Jika gagal memenuhinya hingga tenggat tersebut, bisa-bisa BSH turun kasta menjadi Bank Perkreditan Rakyat (BPR). Itu sebabnya, direksi dan pemegang saham BSH buru-buru mengangguk ketika tawaran datang dari manajemen Mandiri. "Waktunya sudah mepet dan Mandiri merespons sangat cepat," ujar Kade beralasan. Lewat akuisisi senilai Rp 80 miliar ini, Bank Mandiri kini menguasai 80 persen saham BSH yang memiliki fokus bisnis pada usaha kecil dan menengah.

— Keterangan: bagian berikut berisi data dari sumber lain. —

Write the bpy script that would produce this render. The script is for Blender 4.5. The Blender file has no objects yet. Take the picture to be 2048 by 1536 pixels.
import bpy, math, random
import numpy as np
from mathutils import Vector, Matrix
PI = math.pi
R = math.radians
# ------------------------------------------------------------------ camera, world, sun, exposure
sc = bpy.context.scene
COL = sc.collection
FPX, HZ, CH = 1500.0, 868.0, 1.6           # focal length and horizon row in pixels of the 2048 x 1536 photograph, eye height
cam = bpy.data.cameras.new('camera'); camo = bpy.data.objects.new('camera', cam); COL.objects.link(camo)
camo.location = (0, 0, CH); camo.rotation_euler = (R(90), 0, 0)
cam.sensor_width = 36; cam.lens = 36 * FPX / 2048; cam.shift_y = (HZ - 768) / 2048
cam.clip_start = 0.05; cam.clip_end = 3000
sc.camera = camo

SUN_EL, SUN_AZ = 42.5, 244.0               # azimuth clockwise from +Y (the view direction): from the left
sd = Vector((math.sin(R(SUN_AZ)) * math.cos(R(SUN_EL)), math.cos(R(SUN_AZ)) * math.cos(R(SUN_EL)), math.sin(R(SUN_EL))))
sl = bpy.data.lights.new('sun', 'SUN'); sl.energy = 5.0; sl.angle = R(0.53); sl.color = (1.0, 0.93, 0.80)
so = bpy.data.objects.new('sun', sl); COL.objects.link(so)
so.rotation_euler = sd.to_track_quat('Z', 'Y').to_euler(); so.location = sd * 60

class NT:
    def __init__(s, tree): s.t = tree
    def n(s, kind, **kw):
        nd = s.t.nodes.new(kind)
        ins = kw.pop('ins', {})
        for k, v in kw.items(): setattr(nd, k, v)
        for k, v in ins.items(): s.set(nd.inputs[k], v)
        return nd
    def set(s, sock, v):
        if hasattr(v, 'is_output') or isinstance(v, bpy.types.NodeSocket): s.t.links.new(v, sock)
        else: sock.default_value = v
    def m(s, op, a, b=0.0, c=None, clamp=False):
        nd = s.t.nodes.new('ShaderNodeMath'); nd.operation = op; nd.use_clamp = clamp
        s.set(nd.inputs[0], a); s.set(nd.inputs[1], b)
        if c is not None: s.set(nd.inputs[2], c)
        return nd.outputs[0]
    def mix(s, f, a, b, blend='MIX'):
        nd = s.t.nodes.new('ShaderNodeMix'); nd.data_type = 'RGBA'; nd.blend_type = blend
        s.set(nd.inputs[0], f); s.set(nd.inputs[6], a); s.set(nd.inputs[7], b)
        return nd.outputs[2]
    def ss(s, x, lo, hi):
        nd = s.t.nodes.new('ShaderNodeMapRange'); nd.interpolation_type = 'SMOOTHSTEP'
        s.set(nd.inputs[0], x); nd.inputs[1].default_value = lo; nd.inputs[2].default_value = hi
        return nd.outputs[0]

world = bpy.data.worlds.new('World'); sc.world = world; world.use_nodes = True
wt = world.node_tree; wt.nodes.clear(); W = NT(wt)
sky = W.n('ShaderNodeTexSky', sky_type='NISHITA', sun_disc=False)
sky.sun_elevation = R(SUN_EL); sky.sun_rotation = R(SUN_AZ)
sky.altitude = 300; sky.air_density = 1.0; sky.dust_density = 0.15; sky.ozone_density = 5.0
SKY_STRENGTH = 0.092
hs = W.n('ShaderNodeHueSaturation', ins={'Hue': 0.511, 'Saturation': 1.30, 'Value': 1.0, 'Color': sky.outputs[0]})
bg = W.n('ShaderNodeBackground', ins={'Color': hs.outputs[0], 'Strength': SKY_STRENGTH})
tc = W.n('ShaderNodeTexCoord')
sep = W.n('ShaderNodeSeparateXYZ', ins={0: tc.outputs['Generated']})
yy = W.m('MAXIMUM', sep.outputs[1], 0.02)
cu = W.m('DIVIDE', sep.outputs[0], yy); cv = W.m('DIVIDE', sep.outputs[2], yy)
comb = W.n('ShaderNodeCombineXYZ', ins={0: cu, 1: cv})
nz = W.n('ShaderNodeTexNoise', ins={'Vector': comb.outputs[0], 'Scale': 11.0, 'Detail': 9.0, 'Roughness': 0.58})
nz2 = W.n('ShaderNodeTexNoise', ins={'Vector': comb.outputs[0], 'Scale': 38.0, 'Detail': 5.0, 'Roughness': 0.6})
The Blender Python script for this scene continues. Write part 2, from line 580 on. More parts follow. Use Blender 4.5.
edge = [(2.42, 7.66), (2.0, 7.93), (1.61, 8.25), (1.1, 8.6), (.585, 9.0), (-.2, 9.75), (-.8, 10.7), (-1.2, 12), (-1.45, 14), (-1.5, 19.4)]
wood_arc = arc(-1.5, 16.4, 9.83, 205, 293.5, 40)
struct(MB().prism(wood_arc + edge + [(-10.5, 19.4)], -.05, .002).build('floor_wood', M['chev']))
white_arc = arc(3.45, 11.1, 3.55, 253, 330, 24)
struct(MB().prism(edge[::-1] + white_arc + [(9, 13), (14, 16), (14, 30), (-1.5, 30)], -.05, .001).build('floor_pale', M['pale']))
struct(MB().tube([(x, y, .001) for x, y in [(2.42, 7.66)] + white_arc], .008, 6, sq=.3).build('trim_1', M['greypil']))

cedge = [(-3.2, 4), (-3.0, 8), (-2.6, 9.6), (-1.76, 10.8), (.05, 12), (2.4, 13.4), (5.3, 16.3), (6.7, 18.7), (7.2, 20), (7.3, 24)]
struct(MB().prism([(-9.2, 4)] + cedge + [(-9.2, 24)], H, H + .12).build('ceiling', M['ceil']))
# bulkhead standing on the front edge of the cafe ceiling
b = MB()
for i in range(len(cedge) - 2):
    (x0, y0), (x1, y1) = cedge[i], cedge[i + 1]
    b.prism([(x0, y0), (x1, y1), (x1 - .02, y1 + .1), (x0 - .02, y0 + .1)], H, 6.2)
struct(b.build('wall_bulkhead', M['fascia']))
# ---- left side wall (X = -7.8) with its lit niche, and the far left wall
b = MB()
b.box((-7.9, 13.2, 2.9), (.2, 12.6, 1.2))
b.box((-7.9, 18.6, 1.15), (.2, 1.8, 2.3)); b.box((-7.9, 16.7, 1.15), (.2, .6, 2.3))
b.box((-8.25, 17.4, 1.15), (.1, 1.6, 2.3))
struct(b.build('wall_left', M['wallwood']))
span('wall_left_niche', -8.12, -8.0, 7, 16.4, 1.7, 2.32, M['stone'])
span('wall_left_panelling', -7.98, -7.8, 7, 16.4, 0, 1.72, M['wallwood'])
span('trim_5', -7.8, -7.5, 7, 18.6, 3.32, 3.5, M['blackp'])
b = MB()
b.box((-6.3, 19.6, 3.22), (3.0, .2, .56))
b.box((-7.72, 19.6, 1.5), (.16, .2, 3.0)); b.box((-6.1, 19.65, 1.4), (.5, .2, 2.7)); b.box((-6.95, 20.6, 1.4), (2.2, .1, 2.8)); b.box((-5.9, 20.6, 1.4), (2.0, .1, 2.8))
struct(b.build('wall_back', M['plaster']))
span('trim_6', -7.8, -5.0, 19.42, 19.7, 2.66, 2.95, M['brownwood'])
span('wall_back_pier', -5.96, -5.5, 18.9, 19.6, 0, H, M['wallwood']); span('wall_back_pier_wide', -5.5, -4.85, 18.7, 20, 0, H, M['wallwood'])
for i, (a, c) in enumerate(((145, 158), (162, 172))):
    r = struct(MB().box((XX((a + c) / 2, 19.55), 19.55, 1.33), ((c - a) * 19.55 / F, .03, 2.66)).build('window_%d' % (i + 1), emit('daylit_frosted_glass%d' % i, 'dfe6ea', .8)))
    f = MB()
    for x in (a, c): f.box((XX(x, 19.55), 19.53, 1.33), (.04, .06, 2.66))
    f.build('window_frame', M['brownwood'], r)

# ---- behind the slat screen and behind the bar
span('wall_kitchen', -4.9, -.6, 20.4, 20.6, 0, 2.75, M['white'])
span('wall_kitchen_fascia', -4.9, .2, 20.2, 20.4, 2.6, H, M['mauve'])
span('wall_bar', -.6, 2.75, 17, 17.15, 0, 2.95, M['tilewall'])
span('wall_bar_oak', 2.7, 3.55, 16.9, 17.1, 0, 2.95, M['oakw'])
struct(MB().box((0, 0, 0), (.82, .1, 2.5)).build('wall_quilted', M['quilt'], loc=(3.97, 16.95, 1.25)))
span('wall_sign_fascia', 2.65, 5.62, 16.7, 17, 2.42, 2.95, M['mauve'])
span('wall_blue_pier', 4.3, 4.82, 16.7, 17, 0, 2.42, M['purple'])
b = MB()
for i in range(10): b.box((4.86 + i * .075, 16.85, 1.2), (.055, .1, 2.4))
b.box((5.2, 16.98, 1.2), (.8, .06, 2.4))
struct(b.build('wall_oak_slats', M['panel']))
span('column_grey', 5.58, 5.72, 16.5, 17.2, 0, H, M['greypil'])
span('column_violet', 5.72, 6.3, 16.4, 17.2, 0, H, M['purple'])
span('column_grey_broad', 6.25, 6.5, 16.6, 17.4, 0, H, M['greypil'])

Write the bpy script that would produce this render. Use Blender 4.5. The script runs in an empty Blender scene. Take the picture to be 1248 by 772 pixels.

Perkawinan antarbank merupakan salah satu fenomena paling penting yang terjadi sepanjang tahun ini. Besar kemungkinan hal serupa masih akan berlanjut tahun depan. Sebab, berdasarkan catatan Bank Indonesia, hingga kini masih ada 5-6 bank yang masih bermodal cekak-menurun dari September lalu, yaitu sekitar 15 bank. Lagi pula, sesuai dengan cetak biru perbankan Indonesia, batas modal minimal bank umum kembali akan naik menjadi Rp 100 miliar pada 2010.
Dengan adanya paket konsolidasi perbankan yang sudah dicanangkan sejak tiga tahun lalu ini, diproyeksikan jumlah bank pada 2010 akan susut menjadi tinggal 70-80. Jumlah bank saat ini yang masih sekitar 130 buah dinilai kelewat banyak, kendati jumlah itu sudah susut drastis dari masa-masa sebelum krisis ekonomi yang mencapai 240 bank.
Direktur Penelitian dan Pengaturan Perbankan BI, Halim Alamsyah, optimistis bank-bank bermodal cekak itu akan berupaya keras mengejar target bank sentral, seperti termuat dalam cetak biru Arsitektur Perbankan Indonesia (API). Bila pemilik bank tak mampu menyuntik modal, mereka akan mencari investor untuk diakuisisi atau merger. Jadi, kata Halim, "Kemungkinan besar semua bank akan lolos."
Di mata ekonom The Indonesia Economic Intelligence, Djoko Retnadi, akhir tahun ini bisa disebut sebagai musim kawin perbankan. Musim serupa akan tiba lagi pada 2010 sehubungan dengan mulai diberlakukannya ketentuan modal minimum bank umum Rp 100 miliar. Lewat saringan ini, kata dia, perbankan Indonesia menuju konsolidasi. Sehingga ke depan, hanya bank-bank kuat yang bisa eksis.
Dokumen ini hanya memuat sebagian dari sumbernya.